Dudarev is a chief research fellow at the North-Western Scientific Center for Hygiene and Public Health of the Russian consumer rights regulator Rospotrebnadzor. He was detained on Jan. 14 on his way to work. The court remanded Dudarev in custody until March 13 of this year.
Over the past few years, Dudarev had been engaged exclusively in academic work, as his son told human rights defenders. He wrote articles for Russian and international scientific journals, took part in conferences, and studied public health issues affecting indigenous peoples of the North. The scientist’s relatives say he has never held a security clearance and has never signed on to any nondisclosure obligations.
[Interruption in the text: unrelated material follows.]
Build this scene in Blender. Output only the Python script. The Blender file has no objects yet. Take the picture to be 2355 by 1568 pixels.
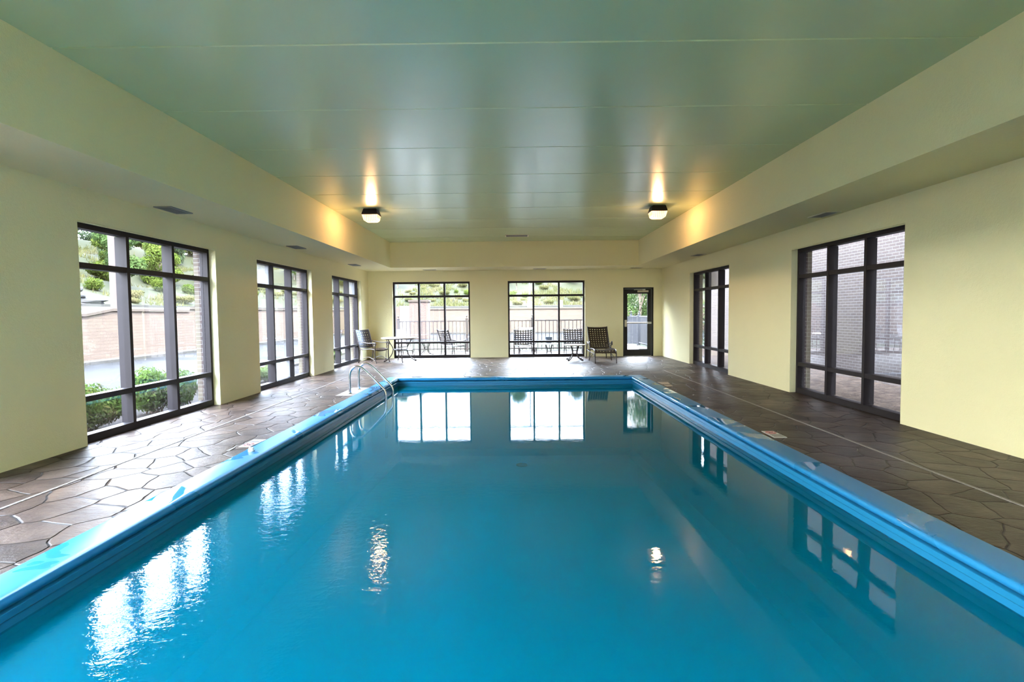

According to Pervyi Otdel, the case against the scientist is based on his co-authored publications for international scientific journals connected with the Arctic Monitoring and Assessment Programme (AMAP). Some of the papers from these journals are publicly available. The AMAP programme operates under the auspices of the Arctic Council, an intergovernmental forum that includes Russia among its members. According to investigators, information from Dudarev’s scientific articles could allegedly have been used by Norwegian intelligence. According to estimates from human rights defenders, in 2025 Russia handed down a record number of sentences under espionage and state treason charges. A total of 468 people were convicted on accusations of espionage, state treason, confidential cooperation with foreign organizations, and providing assistance to the country’s enemies. By the end of the year, 31 scientists were in custody, seven of whom had been arrested in 2025.